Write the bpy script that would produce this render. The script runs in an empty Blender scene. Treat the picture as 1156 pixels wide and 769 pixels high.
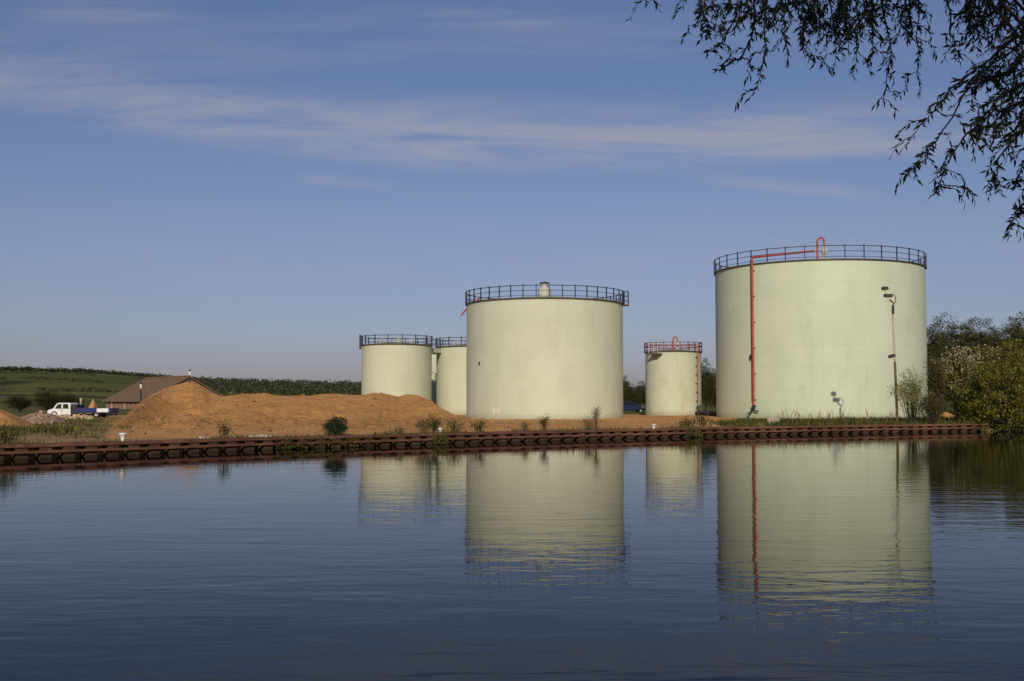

---

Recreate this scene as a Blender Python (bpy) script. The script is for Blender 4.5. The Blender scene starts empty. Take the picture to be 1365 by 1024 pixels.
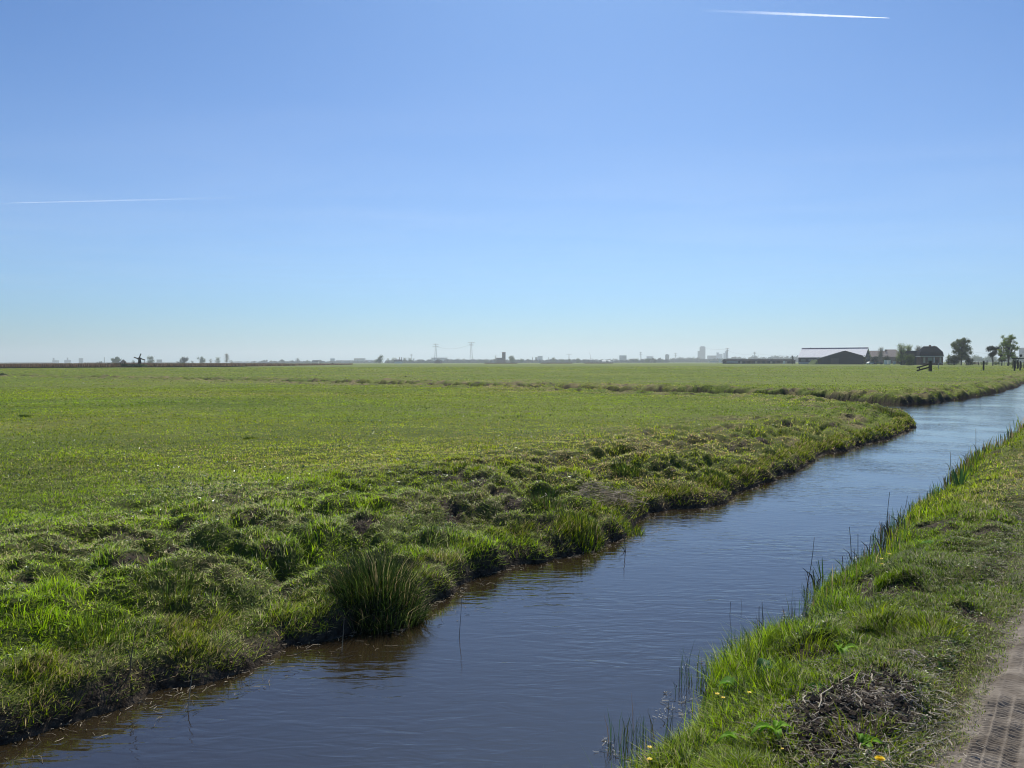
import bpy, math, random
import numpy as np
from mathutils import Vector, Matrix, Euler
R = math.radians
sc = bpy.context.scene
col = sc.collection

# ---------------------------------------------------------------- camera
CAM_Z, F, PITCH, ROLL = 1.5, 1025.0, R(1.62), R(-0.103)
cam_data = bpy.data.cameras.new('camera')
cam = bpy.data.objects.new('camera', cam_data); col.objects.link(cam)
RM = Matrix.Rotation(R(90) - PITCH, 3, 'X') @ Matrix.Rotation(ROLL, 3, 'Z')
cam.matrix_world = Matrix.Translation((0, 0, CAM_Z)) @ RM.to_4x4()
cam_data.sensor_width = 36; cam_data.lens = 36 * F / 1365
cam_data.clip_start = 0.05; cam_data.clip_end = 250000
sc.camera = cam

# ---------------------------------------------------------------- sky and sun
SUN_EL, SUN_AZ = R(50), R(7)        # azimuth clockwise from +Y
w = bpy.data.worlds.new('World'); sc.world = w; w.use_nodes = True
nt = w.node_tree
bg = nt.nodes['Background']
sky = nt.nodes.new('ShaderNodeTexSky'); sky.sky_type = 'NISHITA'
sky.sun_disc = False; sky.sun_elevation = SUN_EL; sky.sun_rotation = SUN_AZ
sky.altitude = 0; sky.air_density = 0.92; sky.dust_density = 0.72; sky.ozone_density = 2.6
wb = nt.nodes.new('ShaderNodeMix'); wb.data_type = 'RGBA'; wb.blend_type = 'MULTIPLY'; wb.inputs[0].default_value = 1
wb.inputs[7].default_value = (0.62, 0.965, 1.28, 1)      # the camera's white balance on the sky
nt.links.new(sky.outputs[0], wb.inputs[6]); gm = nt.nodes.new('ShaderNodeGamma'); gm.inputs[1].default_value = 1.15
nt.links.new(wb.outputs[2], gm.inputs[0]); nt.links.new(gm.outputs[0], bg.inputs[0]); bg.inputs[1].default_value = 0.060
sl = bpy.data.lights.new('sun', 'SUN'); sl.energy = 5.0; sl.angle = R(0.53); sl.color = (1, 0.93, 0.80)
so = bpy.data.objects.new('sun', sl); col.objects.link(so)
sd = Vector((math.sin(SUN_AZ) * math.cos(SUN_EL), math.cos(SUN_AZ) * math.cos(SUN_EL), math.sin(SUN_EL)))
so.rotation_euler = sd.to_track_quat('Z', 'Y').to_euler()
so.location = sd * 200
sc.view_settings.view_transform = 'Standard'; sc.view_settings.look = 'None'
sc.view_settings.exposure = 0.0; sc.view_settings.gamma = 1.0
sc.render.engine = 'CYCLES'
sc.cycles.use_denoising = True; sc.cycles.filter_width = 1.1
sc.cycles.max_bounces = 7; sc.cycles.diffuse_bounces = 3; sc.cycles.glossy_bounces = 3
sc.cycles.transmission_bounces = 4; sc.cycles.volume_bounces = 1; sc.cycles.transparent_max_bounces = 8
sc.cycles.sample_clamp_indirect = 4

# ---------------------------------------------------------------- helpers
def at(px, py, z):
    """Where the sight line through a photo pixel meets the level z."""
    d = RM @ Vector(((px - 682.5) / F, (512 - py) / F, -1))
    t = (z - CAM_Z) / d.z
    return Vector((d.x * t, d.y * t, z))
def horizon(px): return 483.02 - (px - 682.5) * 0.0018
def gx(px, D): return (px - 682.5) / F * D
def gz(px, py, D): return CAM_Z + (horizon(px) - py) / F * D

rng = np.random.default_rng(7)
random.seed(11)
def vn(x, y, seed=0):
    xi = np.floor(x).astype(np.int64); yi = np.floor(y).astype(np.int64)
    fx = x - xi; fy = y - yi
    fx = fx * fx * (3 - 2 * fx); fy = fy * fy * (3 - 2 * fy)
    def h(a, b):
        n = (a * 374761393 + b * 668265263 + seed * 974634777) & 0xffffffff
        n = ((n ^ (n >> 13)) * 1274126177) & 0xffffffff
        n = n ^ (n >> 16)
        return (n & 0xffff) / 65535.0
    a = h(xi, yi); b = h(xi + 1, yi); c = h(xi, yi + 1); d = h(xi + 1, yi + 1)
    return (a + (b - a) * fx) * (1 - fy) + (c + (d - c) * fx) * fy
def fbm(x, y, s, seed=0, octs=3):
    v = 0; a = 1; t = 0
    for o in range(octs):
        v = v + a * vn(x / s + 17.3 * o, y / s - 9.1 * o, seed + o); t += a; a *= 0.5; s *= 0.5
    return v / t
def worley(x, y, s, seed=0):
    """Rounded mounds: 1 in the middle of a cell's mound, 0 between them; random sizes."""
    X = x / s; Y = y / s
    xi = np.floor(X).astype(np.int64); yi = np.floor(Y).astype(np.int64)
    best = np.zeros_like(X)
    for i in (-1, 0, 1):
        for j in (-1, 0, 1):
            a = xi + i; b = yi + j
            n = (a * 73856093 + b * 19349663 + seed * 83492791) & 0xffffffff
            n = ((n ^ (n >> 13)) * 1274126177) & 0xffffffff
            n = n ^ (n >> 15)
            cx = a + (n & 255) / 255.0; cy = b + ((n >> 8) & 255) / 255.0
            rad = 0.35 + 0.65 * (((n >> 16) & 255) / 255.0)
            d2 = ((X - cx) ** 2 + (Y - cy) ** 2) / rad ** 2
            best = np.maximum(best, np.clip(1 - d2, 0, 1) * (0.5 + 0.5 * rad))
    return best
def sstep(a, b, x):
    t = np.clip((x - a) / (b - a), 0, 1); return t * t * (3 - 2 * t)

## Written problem
Using the entries above, repeat exactly the lines from the one with "Recreate this scene" to the one with "sc.camera = cam", both included, and leave the pictures behind.

## Exercise result
Recreate this scene as a Blender Python (bpy) script. The script is for Blender 4.5. The Blender scene starts empty. Take the picture to be 1365 by 1024 pixels.
import bpy, math, random
import numpy as np
from mathutils import Vector, Matrix, Euler
R = math.radians
sc = bpy.context.scene
col = sc.collection

# ---------------------------------------------------------------- camera
CAM_Z, F, PITCH, ROLL = 1.5, 1025.0, R(1.62), R(-0.103)
cam_data = bpy.data.cameras.new('camera')
cam = bpy.data.objects.new('camera', cam_data); col.objects.link(cam)
RM = Matrix.Rotation(R(90) - PITCH, 3, 'X') @ Matrix.Rotation(ROLL, 3, 'Z')
cam.matrix_world = Matrix.Translation((0, 0, CAM_Z)) @ RM.to_4x4()
cam_data.sensor_width = 36; cam_data.lens = 36 * F / 1365
cam_data.clip_start = 0.05; cam_data.clip_end = 250000
sc.camera = cam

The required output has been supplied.